Rom ist nicht nur für seine atemberaubende Architektur und reiche Geschichte bekannt, sondern auch für seine lebendige Filmszene. Zum Glück gibt es hier noch einige Autorenkinos, die sich der Kunst des unabhängigen Films widmen. Eines dieser Kinos gehört dem renommierten italienischen Regisseur Nanni Moretti, der durch seinen Film "Mein liebes Tagebuch" (1993) auch international Berühmtheit erlangte. Sein Kino ist nicht nur für außergewöhnliche Filme bekannt, sondern auch für besondere Abende, an denen er selbst die Regisseure einlädt und nach der Vorführung mit dem Publikum über ihre Werke spricht – stets mit einem charmanten Hauch von Humor.
Neulich war ich in seinem Kino, als ein ganz besonderer Film auf dem Programm stand. Dort wurde der Film „Gloria!“ der Popmusikerin und Regisseurin Margherita Vicario ausgestrahlt. Der Film spielt im Venedig des späten 18: Jahrhunderts und erzählt die Geschichte junger Frauen, die im Istituto Sant'Ignazio, einer Mischung aus Waisenhaus, Konservatorium und Kloster, lebten. Die unbestrittene Hauptfigur neben Lucia, der ersten Geigerin von Sant'Ignazio, ist Teresa, die den Spitznamen "die Stumme" trägt, weil sie im Kloster nur stumm und einsam ihre Aufgabe als "Küchenmädchen" erfüllt und den Befehlen und Wünschen von Perlina, dem Kapellmeister, gehorcht.
In einer Atmosphäre der Unterdrückung und Unterwerfung können die jungen Komponistinnen jedoch dank Teresa, die in den Mauern des Klosters Zugang zum ersten Prototyp des Klaviers findet, rebellieren.
Die Regisseurin Margherita Vicario erzählt mit ihrem Regiedebüt die Geschichte von talentierten, außergewöhnlichen Musikerinnen, die sich nicht als solche behaupten konnten, weil sie Frauen waren.

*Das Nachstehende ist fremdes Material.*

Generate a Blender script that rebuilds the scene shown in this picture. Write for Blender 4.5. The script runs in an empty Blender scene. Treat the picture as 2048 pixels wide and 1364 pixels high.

Lange Zeit war das Komponieren tatsächlich eine rein männliche Tätigkeit; sicher, Frauen studierten Musik, sie konnten sehr gute Sängerinnen und hervorragende Virtuosinnen werden, aber diese Fähigkeiten dienten dazu, ihre Talente als Ehefrauen und Mütter zu „bereichern“. Der kreativste Aspekt des Musizierens, das Komponieren, war den Männern vorbehalten. Die Frau wurde in der Gesellschaft im Wesentlichen als Tochter, Ehefrau, Mutter und Schwester betrachtet. War die Frau jedoch verweist, nicht verheiratet und nicht im Kloster, musste sie geschützt werden. Denn durch Armut war die Frau ganz besonders bedroht – vor allem durch den Mann und riskierte den Weg in die Prostitution.
Daher entstanden sogenannte Konservatorien für benachteiligten Frauen, in denen ihnen eine christliche Erziehung gegeben und auf ihre Tugendhaftigkeit geachtet wurde. Hier wurden sie auf ihren Weg weiblicher Bestimmung gebracht: die Ehe oder das Kloster…
Aber was durch wissenschaftliche Studien nun belegt wurde: in diesen Konservatorien lernten die Waisenmädchen nicht nur das Lesen und Schreiben, das einfache Rechnen, Kochen und Nähen, sondern auch das Spielen eines Instruments, das Singen und das Komponieren. Unter ihnen, so wissen wir heute, waren großartige Sängerinnen, Musikerinnen und Komponistinnen. Viele Namen, die aufgrund der sozialen und kulturellen Stellung der Frauen im Laufe der Jahrhunderte fast unbekannt oder ganz vergessen sind. Und wer weiß schon, welche Musik sie komponierten? Vielleicht sogar eine Art Popmusik des 18. Jahrhunderts…
Diese vergessenen Sängerinnen, Musikerinnen und Komponistinnen wollte Margherita Vicario mit ihrem Film „Gloria!“ nun ehren. Und ich finde, das ist ihr gelungen!